AIM:
Search the material for the string "with", then return every line where it is found.
-- Start MATERIAL FOR THE TASK --
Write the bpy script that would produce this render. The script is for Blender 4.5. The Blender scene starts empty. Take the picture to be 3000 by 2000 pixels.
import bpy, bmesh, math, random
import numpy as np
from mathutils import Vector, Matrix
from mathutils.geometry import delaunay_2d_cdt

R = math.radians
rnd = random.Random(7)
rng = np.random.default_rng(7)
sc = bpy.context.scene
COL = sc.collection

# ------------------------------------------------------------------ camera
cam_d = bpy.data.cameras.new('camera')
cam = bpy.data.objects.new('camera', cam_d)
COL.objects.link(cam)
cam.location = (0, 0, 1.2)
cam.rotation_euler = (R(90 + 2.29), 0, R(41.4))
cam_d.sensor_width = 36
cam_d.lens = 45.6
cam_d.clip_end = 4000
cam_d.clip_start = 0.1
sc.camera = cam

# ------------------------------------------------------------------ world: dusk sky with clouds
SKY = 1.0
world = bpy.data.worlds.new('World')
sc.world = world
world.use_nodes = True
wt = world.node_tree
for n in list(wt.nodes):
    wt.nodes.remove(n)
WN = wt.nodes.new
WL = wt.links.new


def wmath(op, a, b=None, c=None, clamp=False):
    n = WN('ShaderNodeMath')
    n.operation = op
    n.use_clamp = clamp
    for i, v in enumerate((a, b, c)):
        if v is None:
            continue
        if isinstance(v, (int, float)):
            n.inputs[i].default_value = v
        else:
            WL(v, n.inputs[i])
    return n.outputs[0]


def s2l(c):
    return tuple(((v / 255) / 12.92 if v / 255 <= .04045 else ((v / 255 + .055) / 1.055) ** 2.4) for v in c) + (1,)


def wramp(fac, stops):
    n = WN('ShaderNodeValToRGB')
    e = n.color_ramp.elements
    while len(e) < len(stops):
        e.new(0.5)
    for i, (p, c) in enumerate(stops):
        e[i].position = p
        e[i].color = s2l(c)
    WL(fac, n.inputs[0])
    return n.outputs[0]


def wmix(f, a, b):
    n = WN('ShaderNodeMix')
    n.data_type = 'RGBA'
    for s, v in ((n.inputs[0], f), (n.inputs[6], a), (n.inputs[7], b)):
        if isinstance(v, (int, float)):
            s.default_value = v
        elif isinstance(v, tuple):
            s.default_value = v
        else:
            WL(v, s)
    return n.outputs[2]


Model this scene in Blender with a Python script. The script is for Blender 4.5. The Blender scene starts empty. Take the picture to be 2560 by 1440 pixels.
-- End MATERIAL FOR THE TASK --
FULL RESPONSE:
# ------------------------------------------------------------------ world: dusk sky with clouds
Model this scene in Blender with a Python script. The script is for Blender 4.5. The Blender scene starts empty. Take the picture to be 2560 by 1440 pixels.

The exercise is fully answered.